Hint to the Treasure Still on top
Start Position Near Loch Tummel
Clue 1 Where brose is boozy, they’re having a ball under the ducal corbie-steps. Take steps yourself to reel off with Douglas. 1
Leads to Blair Castle – on tartan sash worn by Highland dancer
Clue 2 Halfway between two leaps – soldier’s and salmon – something’s afloat near a powerhouse. Ask outdoor types from the Butter mansion to drum up a voyage. 2
Leads to Faskally Wayside Centre – on an oil-drum in the middle of the river
Clue 3 In the town with a Chichester parallel, find the successor to a Thespian tent, and seek out the venerable seanachaidh. 3
Leads to Pitlochry Festival Theatre – with story-teller
Clue 4 Use woods to reach the vale of Irish tea, where 18 squeeze into 9, and sink one in the marsh. 4
Leads to Strathtay Golf Course – on no 4 hole
Clue 5 Across Wade’s Great North Road, the Paradise Lost poet offers a taste of what Mackenzie’s islanders had galore. 5
Leads to Edradour Distillery – glass of whisky in still room
Result The contestants ran out of time on the final clue


Notes
Annabel wore a tartan cape, and Graham and Frankie wore kilts.
1 Atholl Brose is a pudding made from whipped cream and Drambuie (where brose is boozy) which leads to Blair Atholl, and Blair Castle (ducal corbie-steps, where ‘corbie steps’ is a Scottish term for the steps formed up the sides of the gable by breaking the coping into short horizontal beds). Annabel lands and runs towards the castle entrance where a piper is playing. “There’s a bagpipe blower,” she exclaims. Inside, in the ballroom, a group of Scottish country dancers are performing (they’re having a ball), and Valerie and Edward attempt to describe the Douglas tartan to Annabel. After checking some dancers’ kilts, she finds the clue on a woman dancer’s tartan sash.
2 The Butter family, long associated with Pitlochry, live at Cluniemore (the Butter mansion), which is near a hydroelectric power station and a salmon leap. Nearby is Faskally Wayside Centre, where schoolchildren on an adventure course (outdoor types) are paddling oil-drum rafts across the river. Annabel helps paddle one of the rafts (drum up a voyage) and retrieves the clue from another oil drum floating in the middle of the river.
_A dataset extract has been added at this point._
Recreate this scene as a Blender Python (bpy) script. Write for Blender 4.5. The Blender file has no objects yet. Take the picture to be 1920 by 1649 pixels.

3 Like Chichester, Pitlochry has a Festival Theatre which, in Pitlochry’s case, began in a marquee (a successor to a thespian tent). When Annabel arrives she finds a children’s performance underway in the foyer. The clue is in the hand of the seanachaidh (pronounced “shannaker”, the Gaelic storyteller), an old man with a shepherd’s crook.
4 With so many golf references in the clue, Valerie, Edward and Kenneth quickly identify the 9-hole Strathtay golf course (Strath = vale or valley, tay = Irish tea?) and send Annabel there. When she lands, she and the crew climb aboard an electric golf buggy and drive – with Annabel at the wheel – to ‘The Marsh’, hole number four. She sinks a putt (sink one in the marsh) and finds the clue in the hole.
5 The helicopter flies across one of General Wade’s Military Roads to Milton of Edradour (Milton wrote ‘Paradise Lost’), two miles east of Pitlochry and home of the Edradour Distillery, Scotland’s smallest. The time ran out just as Annabel entered the still room. The treasure, a glass of whisky, was on one of the stills (still on top).